Scene script records:
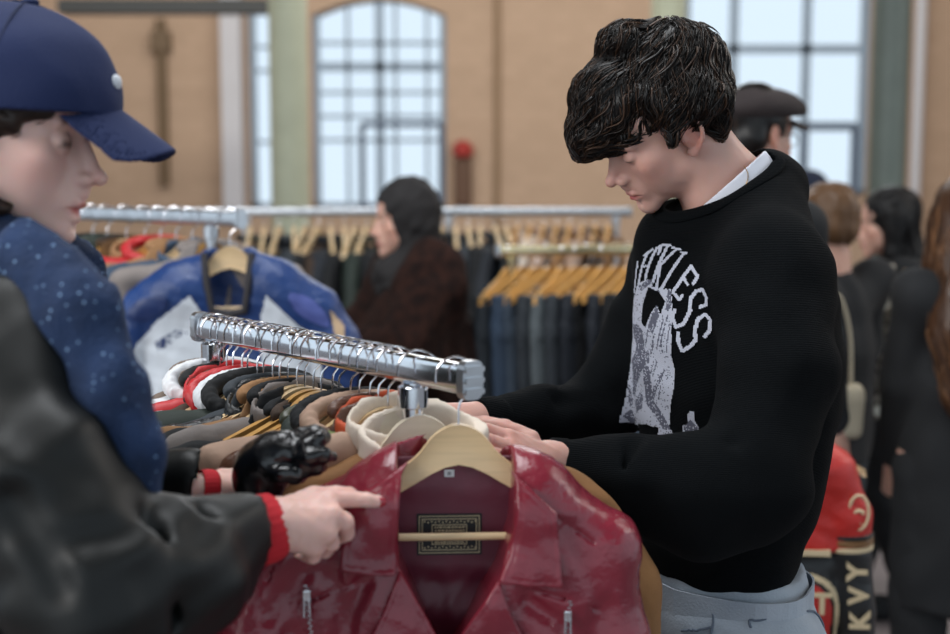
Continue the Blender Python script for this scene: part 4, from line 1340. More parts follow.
# ================================================================ the maroon leather jacket in front
maroon = mat('maroon_leather', (122, 36, 50), rough=.27, bump=.35, bscale=9, kind='leather', var=.16, vscale=9, coat=.12)
maroon_in = mat('maroon_lining', (98, 34, 52), rough=.45, bump=.5, bscale=25, var=.2, vscale=12)
H_FRONT = hanger_proto(wood_m, wire_m, .145, -.199, .016)
def build_leather_jacket():
    s_ = 1.50 / FPX
    pos = on_rail(.014)
    x0, y0_ = 455, 362
    root = empty('jacket', pos, math.radians(3), 'glossy maroon leather biker jacket hung at the near end of the rail', 'jacket')
    def L2(px, py): return ((px - x0) * s_, (y0_ - py) * s_)
    def L3(px, py, y=0.0): a = L2(px, py); return np.array([a[0], y, a[1]])
    V = Vol((-.30, -.13, -.66), (.28, .10, -.08), .0029)
    V.chain([L3(455, 470), L3(395, 498), L3(300, 548)], [.040, .052, .055], .03, flat=((0, 1, 0), .95))
    V.chain([L3(455, 470), L3(520, 505), L3(588, 555)], [.040, .052, .052], .03, flat=((0, 1, 0), .95))
    V.box((-.012, 0, -.43), (.168, .058, .22), .055, .04)
    V.chain([L3(292, 566, -.005), L3(262, 640, -.01), L3(250, 760, -.02), L3(262, 880, -.03)], [.058, .060, .052, .044], .02)
    V.chain([L3(592, 572, -.005), L3(606, 650, -.01), L3(612, 760, -.02), L3(600, 880, -.03)], [.046, .048, .046, .040], .02)
    V.ell((.075, -.045, -.30), (.06, .02, .08), .04); V.ell((-.09, -.045, -.30), (.07, .022, .08), .04)
    V.ell((0, .0, -.115), (.058, .05, .05), .01, 's')
    V.warp(lambda x, y, z: (.0042 * fnoise(x, y, z, (6, 4, 4), 61) + .0014 * fnoise(x, y, z, (18, 9, 12), 62)) + .0005 * fnoise(x, y, z, (52, 20, 44), 63))
    # fold lines in the leather
    for a, b, r in (((360, 570), (330, 640), .006), ((330, 565), (345, 620), .005), ((560, 520), (600, 600), .006), ((575, 515), (618, 590), .005),
                    ((520, 590), (590, 640), .005), ((300, 560), (270, 600), .006), ((290, 620), (330, 660), .005), ((600, 600), (570, 650), .005)):
        V.cone(L3(*a, -.064), L3(*b, -.068), r * .8, r * .3, .022, 's')
    def front(V):
        inside = V.D < 0
        first = np.argmax(inside, 1); ok = inside.any(1)
        Y = V.lo[1] + first * V.h
        Y = np.where(ok, Y, -.035).astype(float)
        for _ in range(14):
            Y[1:-1, 1:-1] = (Y[1:-1, 1:-1] * 2 + Y[:-2, 1:-1] + Y[2:, 1:-1] + Y[1:-1, :-2] + Y[1:-1, 2:]) / 6
        return Y
    V.cut((0, 1, 0), (0, .034, 0))
    FM = front(V)
    def fy(X, Z):
        i = np.clip((np.asarray(X) - V.lo[0]) / V.h, 0, V.n[0] - 1.01); k = np.clip((np.asarray(Z) - V.lo[2]) / V.h, 0, V.n[2] - 1.01)
        i0 = i.astype(int); k0 = k.astype(int); a = i - i0; b = k - k0
        return FM[i0, k0] * (1 - a) * (1 - b) + FM[i0 + 1, k0] * a * (1 - b) + FM[i0, k0 + 1] * (1 - a) * b + FM[i0 + 1, k0 + 1] * a * b
    opening = [L2(394, 300), L2(394, 470), L2(395, 556), L2(440, 660), L2(441, 700), L2(442, 660), L2(493, 566), L2(506, 520), L2(508, 470), L2(506, 300)]
    V.panel(opening, -.060, .079, .0, 's')
    # grooves of the seams
    for pts in ([(520, 578), (552, 586), (592, 604)], [(548, 508), (570, 524), (586, 536)], [(352, 570), (300, 590), (282, 640)], [(330, 500), (300, 520), (268, 566)]):
        q = [np.array([*L2(*p)]) for p in pts]
        V.chain([np.array([a, float(fy(a, b)), b]) for a, b in q], [.0022] * len(q), .002, 's')
    P, Q = V.mesh(1)
    make_obj('body', mesh_from('leather_body', P, Q), maroon, root)
    # lining seen through the neck
    Ln = Vol((-.09, -.02, -.36), (.09, .06, -.10), .0026)
    Ln.panel([L2(388, 460), L2(388, 560), L2(430, 665), L2(455, 665), L2(500, 570), L2(514, 520), L2(514, 460)],
             lambda X, Z: .016 + .5 * X ** 2 + (.004 * np.sin((Z * 90) + X * 14) + .002 * fnoise(X, X * 0, Z, 22, 5)) * (np.clip((-.235 - Z) * 40, 0, 1) + .35 * np.clip((Z + .17) * 40, 0, 1)), .004, .0)
    vol_obj(Ln, 'lining', maroon_in, root)
    # collar and lapels
    def flap(name, pts, base, tilt, lab=None, sm=3):
        poly = [L2(*p) for p in pts]
        xs_ = [p[0] for p in poly]; zs_ = [p[1] for p in poly]
        C = Vol((min(xs_) - .01, -.16, min(zs_) - .01), (max(xs_) + .01, .05, max(zs_) + .01), .0018)
        C.panel(smooth_poly(poly, 1), lambda X, Z: fy(X, Z) - base + tilt(X, Z) + .0016 * fnoise(X, X * 0, Z, 26, 8), .0030, .0, rnd=.0028, stitch=(.0065, .0010))
        return vol_obj(C, name, maroon, root, 1)
    zc = lambda py: (y0_ - py) * s_
    cl = flap('collar', [(408, 449), (399, 462), (396, 490), (394, 530), (392, 560), (365, 558), (338, 553), (341, 520), (346, 487), (376, 470)], .009, lambda X, Z: -.05 * np.clip(-.12 - Z, 0, .1) - .002)
    cr = flap('collar', [(500, 458), (508, 470), (508, 500), (501, 540), (490, 566), (520, 571), (553, 573), (551, 540), (548, 501), (526, 480)], .009, lambda X, Z: -.05 * np.clip(-.12 - Z, 0, .1) - .002)
    ll = flap('lapel', [(396, 556), (381, 592), (366, 621), (384, 631), (380, 660), (392, 760), (441, 760), (441, 640), (419, 598)], .005, lambda X, Z: -.03 * np.clip(-.2 - Z, 0, .1))
    lr = flap('lapel', [(491, 565), (503, 597), (519, 628), (500, 640), (505, 700), (500, 760), (442, 760), (443, 638), (466, 602)], .006, lambda X, Z: -.03 * np.clip(-.2 - Z, 0, .1))
    # maker's label and size tag on the lining
    blk = mat('label_black', (20, 22, 26), .6, bump=.2, bscale=300); cream = mat('label_thread', (186, 172, 138), .6)
    def yl(py): return .0130
    def lab_box(m, ax, az, bx, bz, y, t=.0004):
        a, b = L2(ax, az), L2(bx, bz); m.box(((a[0] + b[0]) / 2, y, (a[1] + b[1]) / 2), (abs(a[0] - b[0]) / 2, t, abs(a[1] - b[1]) / 2))
    m = MB(); lab_box(m, 413, 519, 479, 562, .0120, .0008); lb = m.build('maker_label', blk, root)
    m = MB()
    for (x1, y1, x2, y2) in ((415, 521, 477, 560), (418, 524, 474, 557), (428, 530, 464, 551)):
        w = .9
        lab_box(m, x1, y1, x2, y1 + w, .0108); lab_box(m, x1, y2 - w, x2, y2, .0108); lab_box(m, x1, y1, x1 + w, y2, .0108); lab_box(m, x2 - w, y1, x2, y2, .0108)
    rr = random.Random(4)
    for yy in (533, 536.5, 545, 548.5):
        x = 431
        while x < 461:
            w = rr.uniform(1.2, 3.2); lab_box(m, x, yy - rr.uniform(.6, 1.2), x + w, yy + .9, .0108); x += w + rr.uniform(.5, 1.1)
    for k in range(15):
        x = 420 + k * 3.7; lab_box(m, x, 526 + (k % 2), x + 1.6, 527.6 + (k % 2), .0108); lab_box(m, x, 553.5 - (k % 2), x + 1.6, 555 - (k % 2), .0108)
    m.build('label_weave', cream, lb)
    m = MB(); a = L2(446, 477); m.box((a[0], .0105, a[1]), (.0058, .0006, .0042), bev=.0008); tg = m.build('size_tag', mat('white_label', (222, 224, 226), .6), root)
    m = MB(); m.box((a[0] - .001, .0097, a[1]), (.0006, .0002, .0018)); m.box((a[0] + .0012, .0097, a[1]), (.0006, .0002, .0018)); m.build('tag_print', blk, tg)
    # zips
    def zipper(p0, p1, n, pull):
        a, b = np.array(L2(*p0)), np.array(L2(*p1)); m = MB()
        for k in range(n):
            c = a + (b - a) * k / (n - 1); y = float(fy(c[0], c[1])) - .002
            m.box((c[0] + (.0007 if k % 2 else -.0007), y, c[1]), (.0016, .001, .0008))
        z = m.build('zip_teeth', chrome2, root)
        c = np.array(L2(*pull)); y = float(fy(c[0], c[1])) - .006; m = MB()
        m.box((c[0], y, c[1]), (.0042, .0028, .006), bev=.001)
        m.tube([(c[0] - .0028, y - .002, c[1] - .003), (c[0] - .0032, y - .003, c[1] - .024), (c[0] + .0032, y - .003, c[1] - .024), (c[0] + .0028, y - .002, c[1] - .003)], .0016, 6)
        m.build('zip_pull', chrome, root)
    zipper((305, 572), (316, 690), 40, (306, 580)); zipper((562, 590), (548, 700), 36, (559, 604))
    return root, pos
JACKET, jpos = build_leather_jacket()
hg = copy_tree(H_FRONT); hg.location = jpos; hg.rotation_euler = (0, 0, math.radians(3))
tag(hg, 'broad pale wooden hanger in the neck of the maroon leather jacket', 'hanger')
p = on_rail(.088)
suede = mat('caramel_suede', (140, 98, 58), .85, var=.18, vscale=14, bump=.6, bscale=70)
H_BROAD = hanger_proto(wood_w, wire_m, .135, -.199, .016)
sj = garment('suede', p, math.radians(8), suede, 'caramel suede jacket tucked directly behind the maroon leather one', None, G['cream'], 1.0, thin=1.0, dz=.030)
sj.location.x += .002
m = MB(); m.box((.195, -.0, -.232), (.012, .036, .030), R=np.array(Matrix.Rotation(math.radians(30), 3, 'Y')), bev=.004); m.build('shoulder_tab', suede, sj)
h2 = place_hanger(H_BROAD, p, math.radians(8), 'pale wooden hanger in the neck of the caramel suede jacket')

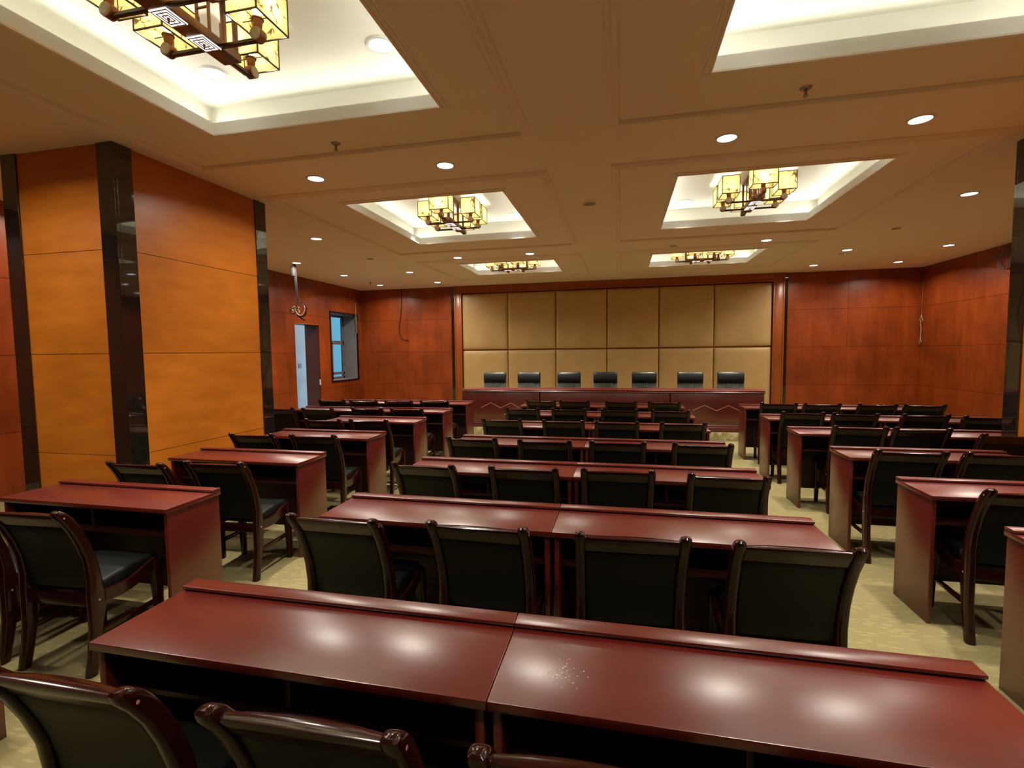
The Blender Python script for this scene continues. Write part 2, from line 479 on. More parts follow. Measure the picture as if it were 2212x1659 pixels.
# window
wroot = bpy.data.objects.new('window_1', None); COL.objects.link(wroot); wroot['kind'] = 'structure'
bm = NB()
y0, y1, z0, z1 = WIN
for a in ((XL - .50, XL - .012, y0 - .02, y0, z0 - .02, z1 + .02), (XL - .50, XL - .012, y1, y1 + .02, z0 - .02, z1 + .02), (XL - .50, XL - .012, y0, y1, z0 - .02, z0), (XL - .50, XL - .012, y0, y1, z1, z1 + .02)):
    box(bm, *a)
obj('reveal', bm, M['reveal'], wroot, False)
bm = NB()
f = .045
for a in ((y0 - f, y0, z0 - f, z1 + f), (y1, y1 + f, z0 - f, z1 + f), (y0, y1, z0 - f, z0), (y0, y1, z1, z1 + f)):
    box(bm, XL - .012, XL + .014, *a)
obj('casing', bm, M['black_metal'], wroot, False)
bm = NB()
xo = XL - .46
for a in ((y0, y0 + .06, z0, z1), (y1 - .05, y1, z0, z1), (y0, y1, 1.86, 1.96), (y0, y1, z1 - .05, z1), (y0, y1, z0, z0 + .06), (y0, y1, 1.02, 1.09), (12.10, 12.16, z0, 1.9)):
    box(bm, xo - .03, xo + .03, *a)
obj('sash_frame', bm, M['alu'], wroot, False)
bm = NB(); quad(bm, (xo, y0, z0), (xo, y1, z0), (xo, y1, z1), (xo, y0, z1)); obj('pane', bm, M['glass'], wroot, False)

# stage platform
bm = NB(); box(bm, -4.58, 3.84, 9.245, YB - .001, 0, .12); struct('trim_20', bm, M['carpet'])
bm = NB(); box(bm, -4.60, 3.86, 9.225, 9.245, 0, .131, .004); struct('trim_21', bm, M['marble'])

# stage-wall frame: wooden surround, mirror strips, backing of the padded panels
bm = NB()
FY = YB - .085
for a in ((FRX0, -4.275, .12, ZC), (3.535, FRX1, .12, ZC), (-4.275, 3.535, 3.205, ZC)):
    box(bm, a[0], a[1], FY, YB - .001, a[2], a[3], .006)
for a in ((-4.30, -4.268, .12, 3.215), (3.528, 3.56, .12, 3.215), (-4.30, 3.56, 3.196, 3.228)):
    box(bm, a[0], a[1], FY - .018, FY, a[2], a[3], .006)
for a in ((FRX0, FRX0 + .03, .12, ZC - .01), (FRX1 - .03, FRX1, .12, ZC - .01)):
    box(bm, a[0], a[1], FY - .014, FY, a[2], a[3], .005)
struct('trim_22', bm, M['frame_wood'], smooth=True)
bm = NB(); box(bm, -4.575, FRX0 - .006, YB - .05, YB - .001, .12, ZC - .03, .003); struct('trim_23', bm, M['mirror'])
bm = NB(); box(bm, FRX1 + .006, 3.86, YB - .05, YB - .001, .12, ZC - .03, .003); struct('trim_24', bm, M['mirror'])

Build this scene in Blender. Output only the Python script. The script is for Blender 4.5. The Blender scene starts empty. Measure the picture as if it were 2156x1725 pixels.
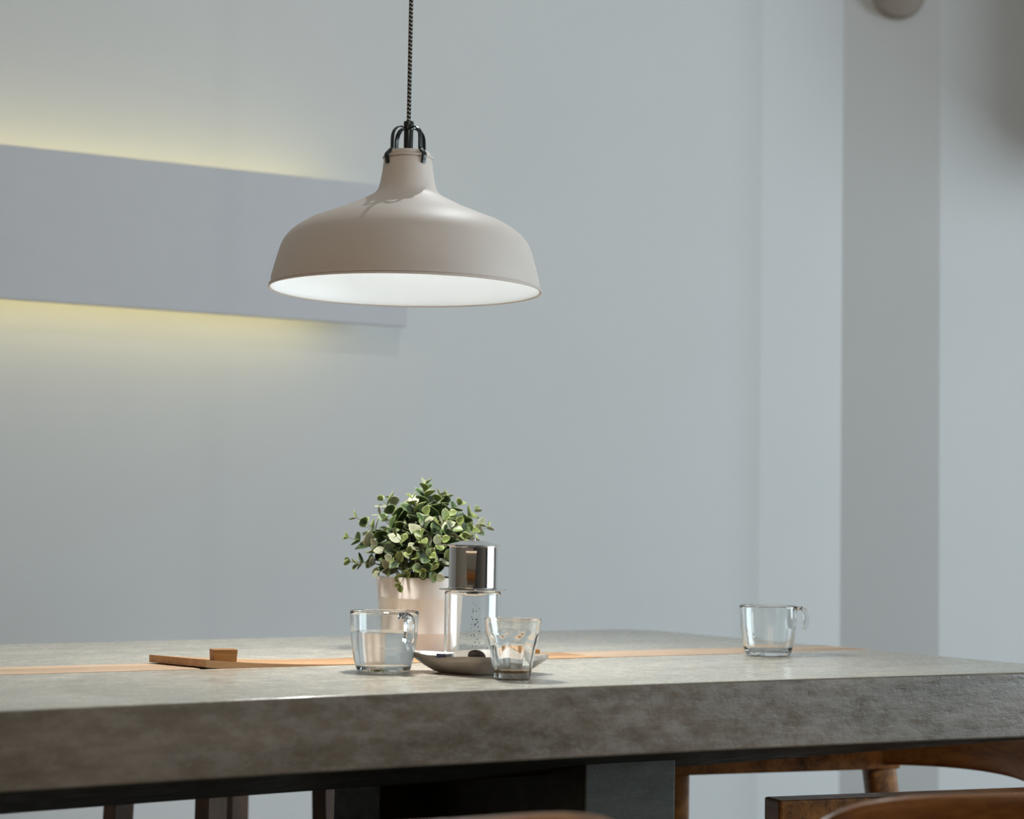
import bpy, bmesh, math, random
import numpy as np
from mathutils import Vector, Matrix

random.seed(7)
SC = bpy.context.scene
COL = SC.collection

# ------------------------------------------------------------------ camera
FPX, Y0, ROLL, CAMZ = 4000.0, 1110.0, 0.0165, 0.94
CX, CY = 1078.0, 862.5
_p = math.atan((Y0 - CY) / FPX)
_R0 = np.array([1, 0, 0.0]); _F = np.array([0, math.cos(_p), math.sin(_p)]); _U0 = np.array([0, -math.sin(_p), math.cos(_p)])
_R = math.cos(ROLL) * _R0 + math.sin(ROLL) * _U0
_U = math.cos(ROLL) * _U0 - math.sin(ROLL) * _R0
_C = np.array([0, 0, CAMZ])

cam = bpy.data.cameras.new('camera'); camo = bpy.data.objects.new('camera', cam); COL.objects.link(camo)
camo.matrix_world = Matrix(((_R[0], _U[0], -_F[0], 0), (_R[1], _U[1], -_F[1], 0), (_R[2], _U[2], -_F[2], CAMZ), (0, 0, 0, 1)))
cam.sensor_width = 36.0; cam.lens = 36.0 * FPX / 2156.0
cam.clip_start = 0.05; cam.clip_end = 60
cam.dof.use_dof = True; cam.dof.focus_distance = 2.58; cam.dof.aperture_fstop = 4.5
SC.camera = camo

# ------------------------------------------------------------------ world, exposure
w = bpy.data.worlds.new('world'); SC.world = w; w.use_nodes = True
w.node_tree.nodes['Background'].inputs[0].default_value = (0.62, 0.80, 1.0, 1)
w.node_tree.nodes['Background'].inputs[1].default_value = 0.6
SC.view_settings.view_transform = 'Standard'
SC.view_settings.look = 'None'
SC.view_settings.gamma = 1.0
SC.view_settings.use_curve_mapping = False
SC.view_settings.exposure = 0.07
SC.cycles.use_denoising = True
SC.cycles.max_bounces = 12
SC.cycles.transmission_bounces = 12
SC.cycles.glossy_bounces = 4
SC.cycles.diffuse_bounces = 3
SC.cycles.use_adaptive_sampling = True
SC.cycles.adaptive_threshold = 0.1

def look(o, target):
    o.rotation_euler = (Vector(target) - o.location).to_track_quat('-Z', 'Y').to_euler()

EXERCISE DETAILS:
Reproduce every line of the listing above in which the string "parts" appears.

COMPLETED TASK:
Continue the Blender Python script for this scene: part 4, from line 1340. More parts follow.
The Blender Python script for this scene continues. Write part 2, from line 479 on. More parts follow. Measure the picture as if it were 2212x1659 pixels.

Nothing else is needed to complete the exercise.